Age-appropriate skills
As your child grows older, it may become difficult to find activities that others can be done with others. For example, playing board games, soccer, or surfing the Internet are things a typically developing 11-year-old might enjoy. But if your child has blind or low vision, cognitive delays, and limited use of their arms and legs, they may not understand these activities. Although your child may be getting different things from an activity from others their age and might enjoy them differently, the essential point is that your child is participating with them.
Teaching a skill across activities and settings
There may be so much for your child to learn that at times you may feel overwhelmed and unsure of where to begin. Rather than expect your daughter to do everything independently now, it might be helpful to pick one or two things to focus and to work on these in many different activities and settings. For example, if greeting people using augmentative communication device is a skill that you would like your child to be able to do, try to make sure your child has access to this device throughout the day. Focusing on a skill that she can use across different activities and with different people in different places is going to provide more practice.
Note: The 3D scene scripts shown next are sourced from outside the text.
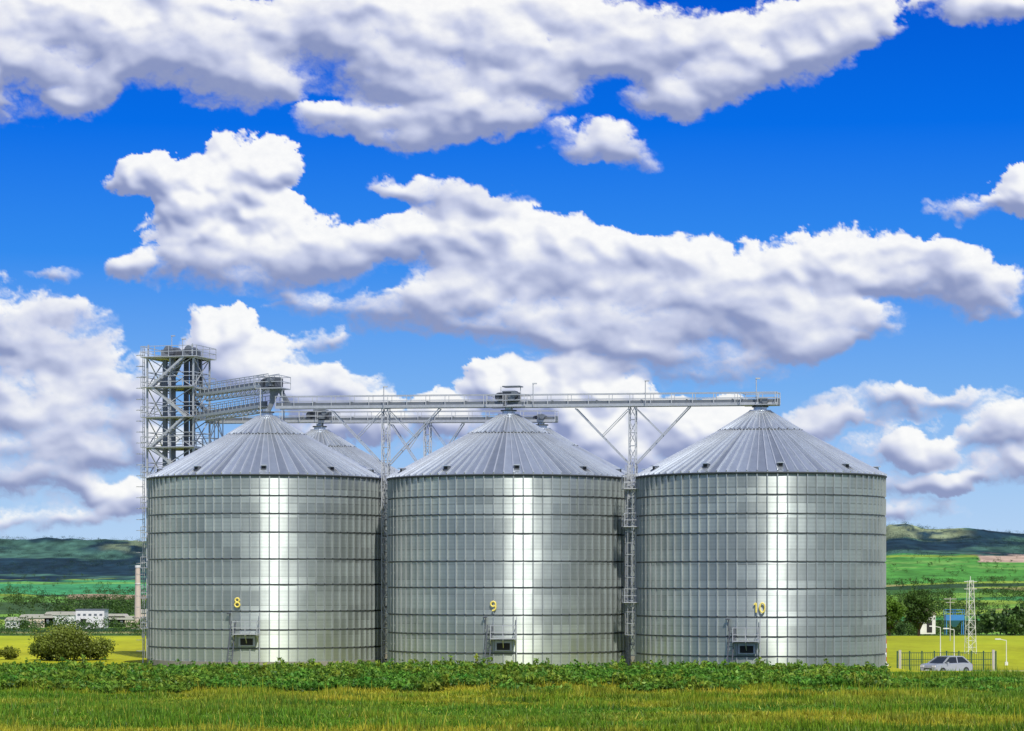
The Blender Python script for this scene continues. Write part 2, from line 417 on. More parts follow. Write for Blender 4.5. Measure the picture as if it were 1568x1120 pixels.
for i in range(10):
    a_=math.radians(-90+4+36*i); ca,sa=math.cos(a_),math.sin(a_)
    r=8.55; z=WH+.01+(R+.16-r)*3.35/6.2
    mb.box((r*ca,r*sa,z+.10),(.36,.40,.30),2,a_); mb.box(((r+.10)*ca,(r+.10)*sa,z+.27),(.54,.48,.05),4,a_)
    mb.box(((r+.195)*ca,(r+.195)*sa,z+.10),(.02,.28,.18),3,a_)
for i in range(26):
    a_=2*math.pi*i/26; mb.box((3.12*math.cos(a_),3.12*math.sin(a_),WH+3.47),(.08,.08,.08),1,a_)
tmp=mb.obj('roof',[M_roof,M_seam,M_mid,M_black,M_rib]); me_rf=tmp.data; bpy.data.objects.remove(tmp)
def arc(cx,cz,rx,rz,a0,a1,n=14): return [(cx+rx*math.cos(math.radians(a0+(a1-a0)*i/n)),cz+rz*math.sin(math.radians(a0+(a1-a0)*i/n))) for i in range(n+1)]
GL={'8':[arc(0,.20,.19,.17,0,360),arc(0,.55,.16,.15,0,360)],
    '9':[arc(0,.52,.18,.18,0,360),[(.18,.52)]+arc(-.02,.28,.20,.24,20,-110,8)],
    '0':[arc(0,.37,.18,.34,0,360,18)],
    '1':[[(-.12,.58),(.02,.71),(.02,.03)]]}
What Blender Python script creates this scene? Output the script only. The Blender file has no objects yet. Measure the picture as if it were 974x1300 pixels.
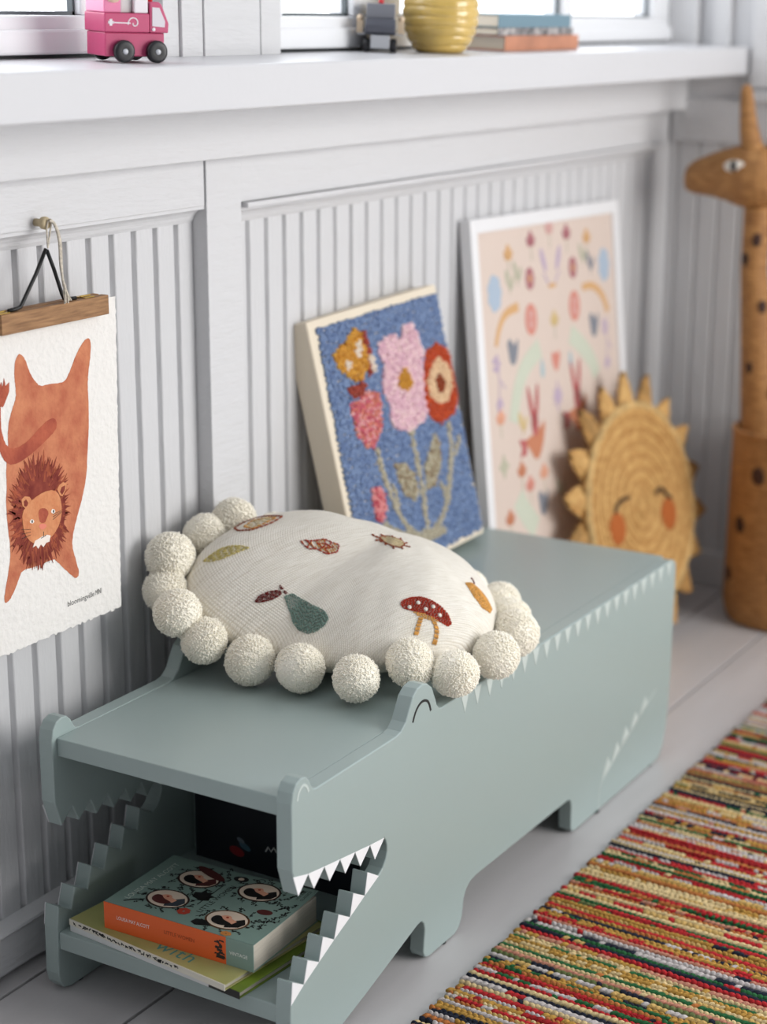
import bpy, bmesh, math, random
from mathutils import Vector, Matrix
random.seed(7)
PI = math.pi
SCN = bpy.context.scene
COL = SCN.collection
WORLD_X, WORLD_Z, WORLD_OUT, EXPO, FOCUS, FSTOP = (.12, .46), .32, 2.8, 0.16, 1.98, 2.9
WIN_LIGHT = ((1.45, -2.5, 1.25), (.7, .1, .5), 2.0, 1.6, 76, (1.0, .985, .96))
DATA = {
 'lion_body': [(2356,7236),(2433,7161),(2466,7055),(2541,6927),(2639,6829),(2768,6837),(2918,6820),(3049,6819),(3145,6945),(3267,7119),(3385,7220),(3454,7245),(3497,7203),(3489,7070),(3429,6839),(3411,6691),(3416,6479),(3407,6267),(3368,6000),(3337,5729),(3252,5469),(3175,5332),(3096,5165),(3053,5051),(3036,4931),(3093,4760),(3142,4590),(3079,4550),(2980,4633),(2866,4741),(2783,4825),(2720,4881),(2457,4863),(2211,4882),(2154,4792),(2083,4690),(1992,4594),(1920,4578),(1913,4647),(1967,4812),(2021,4977),(2055,5148),(2026,5422),(2022,5689),(2049,5887),(2048,6033),(2098,6256),(2107,6485),(2190,6671),(2260,6773),(2260,6888),(2246,7033),(2268,7158),(2314,7222)],
 'lion_tail': [(2849,6447),(2879,6382),(2853,6313),(2749,6258),(2594,6185),(2419,6117),(2270,6075),(2145,6066),(2046,6115),(1981,6221),(1936,6374),(1942,6545),(1989,6736),(2021,6744),(2005,6533),(2026,6385),(2080,6288),(2158,6243),(2282,6242),(2432,6291),(2586,6379),(2741,6453)],
 'lion_tuft': [(1973,6739),(1966,6854),(2004,6932),(2048,6981),(2059,6922),(2091,7016),(2108,6928),(2167,6961),(2160,6862),(2105,6786),(2051,6710)],
 'lion_face': [(2249,5518),(2339,5586),(2448,5636),(2600,5671),(2774,5662),(2864,5572),(2888,5399),(2843,5256),(2739,5159),(2626,5110),(2516,5086),(2371,5153),(2281,5256),(2248,5384)],
 'ear_a': [(2263,5589),(2252,5666),(2304,5689),(2378,5667),(2417,5613),(2372,5579),(2315,5547)],
 'ear_ai': [(2288,5583),(2283,5638),(2322,5650),(2353,5607),(2329,5565)],
 'ear_b': [(2825,5651),(2863,5694),(2931,5710),(2987,5682),(2960,5612),(2907,5553),(2864,5572)],
 'ear_bi': [(2867,5611),(2897,5662),(2959,5667),(2947,5615),(2900,5573)],
 'nose_b': [(2501,5474),(2546,5503),(2630,5480),(2670,5419),(2631,5368),(2598,5321),(2525,5339),(2504,5398)],
 'nose': [(2489,5317),(2542,5329),(2610,5306),(2625,5278),(2571,5255),(2529,5265)],
 'beard': [(2388,5094),(2427,5160),(2479,5168),(2545,5182),(2631,5179),(2678,5159),(2656,5094),(2603,5095),(2557,5057),(2517,5098),(2471,5058),(2440,5105)],
 'eye_a': [(2359,5396),(2385,5414),(2418,5400),(2429,5374),(2399,5363),(2366,5377)],
 'eye_b': [(2705,5429),(2728,5451),(2763,5437),(2774,5407),(2742,5393),(2712,5409)],
 'lion_pts': [(2542,5449),(2396,5387),(2744,5420),(2570,5231),(2565,5171),(2367,5274),(2251,5249),(2731,5359),(2877,5371),(2905,4314),(3498,4319),(2103,7800),(3832,7440)],
 'cv_yellow': [(967,3545),(1097,3420),(1101,3266),(1144,3104),(1110,2956),(944,2819),(737,2810),(583,2943),(400,3115),(384,3261),(556,3352),(711,3356),(825,3470)],
 'cv_redacc': [(1054,3462),(1218,3431),(1223,3277),(1277,3095),(1237,2897),(1064,2829),(1055,2967),(1095,3165),(1085,3303)],
 'cv_whites': [(654,3064),(920,3164),(970,3274),(1199,3042),(1214,2918)],
 'cv_calyx': [(511,2739),(699,2784),(878,2798),(1003,2738),(865,2596),(659,2589)],
 'cv_tulip': [(536,2565),(702,2546),(855,2650),(1109,2620),(1228,2536),(1232,2345),(1153,2154),(1029,1975),(876,1845),(732,1889),(562,2066),(517,2315)],
 'cv_pink': [(2115,3398),(2378,3343),(2438,3155),(2504,2893),(2390,2666),(2354,2387),(2348,2101),(2157,1928),(1762,1886),(1455,1981),(1382,2155),(1423,2373),(1346,2529),(1347,2702),(1472,2884),(1417,3068),(1446,3235),(1678,3295),(1879,3258),(1972,3171)],
 'cv_pinkc': [(1959,2787),(2052,2645),(2052,2521),(1900,2447),(1738,2516),(1727,2658),(1843,2723)],
 'cv_orange': [(2534,2888),(2890,2971),(3180,2763),(3239,2459),(3202,2172),(2978,1890),(2588,1806),(2334,1971),(2294,2220),(2342,2532)],
 'cv_oring': [(2812,2755),(3006,2651),(3088,2453),(3026,2246),(2835,2086),(2638,2092),(2432,2245),(2408,2447),(2583,2663)],
 'cv_oc': [(2796,2530),(2865,2389),(2803,2275),(2687,2227),(2620,2349),(2680,2481)],
 'cv_bud': [(623,1330),(805,1343),(889,1209),(865,971),(724,828),(588,900),(577,1117)],
 'cv_leafa': [(1243,1558),(1526,1488),(1686,1289),(1703,1035),(1569,909),(1356,1046),(1269,1288)],
 'cv_leafb': [(2384,1750),(2463,1515),(2378,1262),(2114,965),(1895,1021),(1949,1295),(2174,1565)],
 'cv_stem1': [(923,1844),(958,1436),(1087,947),(1241,605),(1618,339)],
 'cv_stem2': [(1822,1879),(1815,1507),(1814,1150),(1783,798),(1717,347)],
 'cv_stem3': [(2762,1792),(2744,1430),(2512,973),(2305,623),(1970,422),(1618,339)],
 'cv_twig': [(3011,1551),(2843,1369),(2670,1264)],
 'cv_twig2': [(2288,1030),(2336,798),(2305,623)],
 'cv_twig3': [(1112,1275),(1172,1101),(1143,933)],
 'cv_budst': [(726,817),(972,626),(1400,436)],
 'cv_base': [(1405,452),(1665,470),(2149,373),(2209,265),(1589,257)],
 'cv_field': [(207,3659),(3138,3659),(3169,92),(1851,91),(80,1027)],
 'canvas_q': [0.8129,0.2938,0.3114,-0.061,0.2167,0.0446,0.3188,0.3783],
 'motifs': [('bud','gold',1263,6968),('bud','plum',2075,7122),('bud','rose',2769,7274),('bud','plum',3414,7141),('bud','gold',4198,7015),('blob','blue',733,6439),('blob','blue',4857,6532),('leaf','sage',1257,6586),('leaf','sage',1538,6700),('leaf','sage',3996,6793),('leaf','slate',4287,6637),('dot2','plum',1973,6556),('dot2','plum',3594,6591),('wing','lilac',2773,6709),('ring','coral',1934,5899),('ring','coral',3584,5945),('bud','lemon',2787,5757),('bird','slate',1245,5491),('bird','slate',4335,5574),('sprig','lilac',706,5077),('sprig','lilac',4826,5200),('heart','coral',2764,5120),('drop','sky',2245,5043),('drop','sky',3320,5044),('snow','lilac',2756,4519),('dove','rust',1815,3903),('dove','rust',3455,4102),('leaf','lemon',1421,4287),('bud','peach',681,4430),('blob2','sage',697,3689),('bud','rust',1296,3471),('bud','coral',1563,3186),('bud','peach',2087,3298),('bird','slate',2014,2880),('bud','rust',798,2774),('leaf','sage',2658,2968)],
 'arc_gold_l': [(674,5614),(795,5872),(1043,6105),(1511,6153)],
 'arc_gold_r': [(3925,6226),(4342,6236),(4722,6042),(4930,5706)],
 'arc_mint_l': [(1111,4338),(1278,4787),(1601,5175),(2197,5408)],
 'arc_mint_r': [(3356,5495),(3803,5242),(4163,4951),(4339,4658)],
 'arc_mint_b': [(1112,3107),(1305,2835),(1696,2473)],
 'pr_area': [(314,7517),(5312,7596),(5426,4664),(324,2856)],
 'frame_q': [1.2319,0.2946,-0.0,0.0027,0.1044,-0.0237,0.548,0.7625],
 'sun_eye_l': [(-1054,2589),(-993,2671),(-822,2749),(-558,2752)],
 'sun_eye_r': [(369,2618),(552,2698),(687,2611),(741,2521),(882,2451)],
 'sun_cheek': [(-1028,2297),(760,2178)],
 'sun_rim': [(64,4754),(838,4614),(1286,4089),(1779,3523),(1973,2756),(2146,1899),(2153,1194),(1943,496),(1591,47),(1092,-190),(-1862,4134),(-2274,3660),(-2402,2732)],
 'sun_disc': [(-1570,3188),(22,4087),(1567,2390)],
}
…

Using vision skills in clusters
If your child has some usable vision, finding ways to use their vision meaningfully in activities that motivate will help your child learn to use that sense more effectively. To help develop visual skills, you might want to look for times during a routine when focusing in on visual information is useful in completing a task.
Partial participation
Partial participation means taking part in only one or some aspects of an activity. For children with complex needs who may not be able to perform all the parts of an activity, doing only certain parts can help them learn new skills and feel good about themselves. Your child might, for instance, open the drawer to get out silverware, but you might be the one who reaches in and pulls out the spoons she needs to help set the table. Or perhaps your child might independently carry the spoons to the table, but you would be there to guide them in putting one down next to each plate. Some children with complex needs may always need support in completing tasks such as dressing, eating, toileting, or bathing, but they can learn to do parts of these tasks so that they have a sense of participation and accomplishment.
Wait time and prompts
Pausing and waiting and observing are important concepts to remember when spending time with a child with complex needs. Because a child with complex needs may need considerable support and extra time to complete a task, many adults find it easier to jump in and do things for a child instead of waiting for the child to do it on their own. That might save time at the moment, but it prevents the child from learning or practicing how to do something and can help a child remain dependent on others rather than participating as fully as possible in everyday life.
It’s therefore important to try to balance wait time and prompting in order to help do the next step. A good rule of thumb is to count to 10 when you’re waiting for your child to do something, such as pick a can off the shelf and put it in the grocery cart, or put a quarter in a vending machine. If that doesn’t work, you might then try a physical prompt, such as touching their hand or another body part like their elbow. If after the physical prompt you don’t get a response, then you might want to help your child complete the step in the task using either hand-under-hand guidance.